» **Your objective**
Take the lines from the top down to and including the one with "scene.camera = cam" and repeat them exactly. Omit images.

» **Material**

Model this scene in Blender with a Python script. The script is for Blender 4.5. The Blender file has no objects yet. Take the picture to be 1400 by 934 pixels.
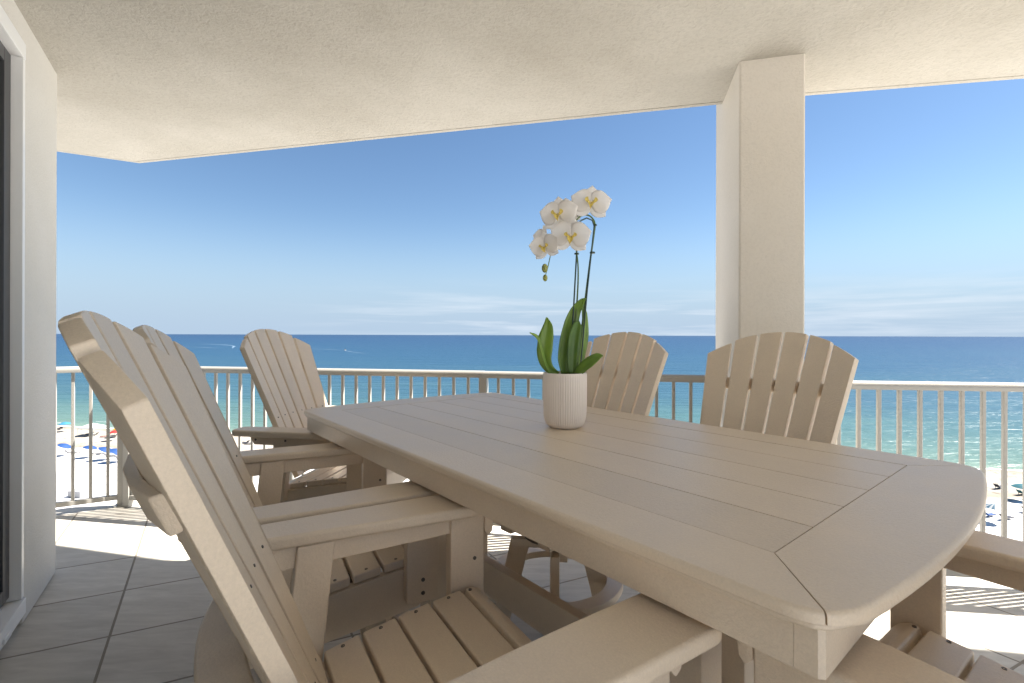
import bpy, bmesh, math, random
from mathutils import Vector, Matrix, noise
R = math.radians
random.seed(7)
scene = bpy.context.scene
COL = scene.collection

# ------------------------------------------------------------------ camera
cam_d = bpy.data.cameras.new('camera'); cam = bpy.data.objects.new('camera', cam_d); COL.objects.link(cam)
cam_d.sensor_width = 36.0
cam_d.lens = 36.0 * 665.0 / 1400.0
cam_d.shift_y = -8.8 / 1400.0
cam_d.clip_start = 0.02
cam_d.clip_end = 150000.0
cam.location = (0, 0, 1.315)
cam.rotation_euler = (R(90), R(-0.17), 0)
scene.camera = cam

# ------------------------------------------------------------------ world
SUN_AZ = math.atan2(.986, .165)      # clockwise from +Y
SUN_EL = R(49)
SUN_STRENGTH = 5.0
SKY_STRENGTH = 0.043
EXPOSURE = 1.84
world = bpy.data.worlds.new('World'); scene.world = world; world.use_nodes = True
wt = world.node_tree; wt.nodes.clear()
def N(t, kind, **kw):
    n = t.nodes.new(kind)
    for k, v in kw.items(): setattr(n, k, v)
    return n
sky = N(wt, 'ShaderNodeTexSky', sky_type='NISHITA')
sky.sun_disc = False; sky.sun_elevation = SUN_EL; sky.sun_rotation = SUN_AZ
sky.altitude = 30; sky.air_density = 1.0; sky.dust_density = 0.2; sky.ozone_density = 2.5
bg = N(wt, 'ShaderNodeBackground'); out = N(wt, 'ShaderNodeOutputWorld')
bg.inputs['Strength'].default_value = SKY_STRENGTH
# thin streaks of cirrus low over the horizon
tc = N(wt, 'ShaderNodeTexCoord')
mp = N(wt, 'ShaderNodeMapping'); mp.inputs['Scale'].default_value = (2.2, 2.2, 34.0); mp.inputs['Location'].default_value = (3.1, 0.4, 1.7)
nz = N(wt, 'ShaderNodeTexNoise'); nz.inputs['Scale'].default_value = 1.6; nz.inputs['Detail'].default_value = 7; nz.inputs['Roughness'].default_value = .58; nz.inputs['Distortion'].default_value = .35
rp = N(wt, 'ShaderNodeValToRGB'); rp.color_ramp.elements[0].position = .47; rp.color_ramp.elements[1].position = .72
sx = N(wt, 'ShaderNodeSeparateXYZ')
m1 = N(wt, 'ShaderNodeMapRange', interpolation_type='SMOOTHSTEP'); m1.inputs[1].default_value = .125; m1.inputs[2].default_value = .03
m2 = N(wt, 'ShaderNodeMapRange', interpolation_type='SMOOTHSTEP'); m2.inputs[1].default_value = -.5; m2.inputs[2].default_value = -.1
mu = N(wt, 'ShaderNodeMath', operation='MULTIPLY'); mu2 = N(wt, 'ShaderNodeMath', operation='MULTIPLY'); mu3 = N(wt, 'ShaderNodeMath', operation='MULTIPLY'); mu3.inputs[1].default_value = .6
mix = N(wt, 'ShaderNodeMix', data_type='RGBA')
hs = N(wt, 'ShaderNodeHueSaturation'); hs.inputs['Saturation'].default_value = 1.08
lk = wt.links.new
lk(tc.outputs['Generated'], mp.inputs['Vector']); lk(mp.outputs[0], nz.inputs['Vector']); lk(nz.outputs['Fac'], rp.inputs['Fac'])
lk(tc.outputs['Generated'], sx.inputs[0]); lk(sx.outputs['Z'], m1.inputs[0]); lk(sx.outputs['X'], m2.inputs[0])
lk(rp.outputs['Color'], mu.inputs[0]); lk(m1.outputs[0], mu.inputs[1]); lk(mu.outputs[0], mu2.inputs[0]); lk(m2.outputs[0], mu2.inputs[1]); lk(mu2.outputs[0], mu3.inputs[0])
hz = N(wt, 'ShaderNodeMapRange', interpolation_type='SMOOTHERSTEP'); hz.inputs[1].default_value = -.02; hz.inputs[2].default_value = .26; hz.inputs[3].default_value = .95; hz.inputs[4].default_value = 0
hm = N(wt, 'ShaderNodeMix', data_type='RGBA'); hm.inputs['B'].default_value = (3.0, 4.0, 5.25, 1)
lk(sx.outputs['Z'], hz.inputs[0]); lk(hz.outputs[0], hm.inputs['Factor'])
lk(sky.outputs[0], hs.inputs['Color']); lk(hs.outputs[0], hm.inputs['A']); lk(hm.outputs['Result'], mix.inputs['A']); mix.inputs['B'].default_value = (5.6, 6.1, 6.7, 1)
lk(mu3.outputs[0], mix.inputs['Factor']); lk(mix.outputs['Result'], bg.inputs['Color']); lk(bg.outputs[0], out.inputs[0])

# ------------------------------------------------------------------ sun
sd = bpy.data.lights.new('sun', 'SUN'); sun = bpy.data.objects.new('sun', sd); COL.objects.link(sun)
sd.energy = SUN_STRENGTH; sd.angle = R(.53); sd.color = (1, .95, .87)
sdir = Vector((math.sin(SUN_AZ) * math.cos(SUN_EL), math.cos(SUN_AZ) * math.cos(SUN_EL), math.sin(SUN_EL)))
sun.rotation_euler = sdir.to_track_quat('Z', 'Y').to_euler(); sun.location = (20, 5, 30)
scene.view_settings.view_transform = 'Standard'; scene.view_settings.look = 'None'
scene.view_settings.exposure = EXPOSURE; scene.view_settings.gamma = 1.0
scene.cycles.max_bounces = 10; scene.cycles.diffuse_bounces = 6; scene.cycles.transparent_max_bounces = 12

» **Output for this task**
Model this scene in Blender with a Python script. The script is for Blender 4.5. The Blender file has no objects yet. Take the picture to be 1400 by 934 pixels.
import bpy, bmesh, math, random
from mathutils import Vector, Matrix, noise
R = math.radians
random.seed(7)
scene = bpy.context.scene
COL = scene.collection

# ------------------------------------------------------------------ camera
cam_d = bpy.data.cameras.new('camera'); cam = bpy.data.objects.new('camera', cam_d); COL.objects.link(cam)
cam_d.sensor_width = 36.0
cam_d.lens = 36.0 * 665.0 / 1400.0
cam_d.shift_y = -8.8 / 1400.0
cam_d.clip_start = 0.02
cam_d.clip_end = 150000.0
cam.location = (0, 0, 1.315)
cam.rotation_euler = (R(90), R(-0.17), 0)
scene.camera = cam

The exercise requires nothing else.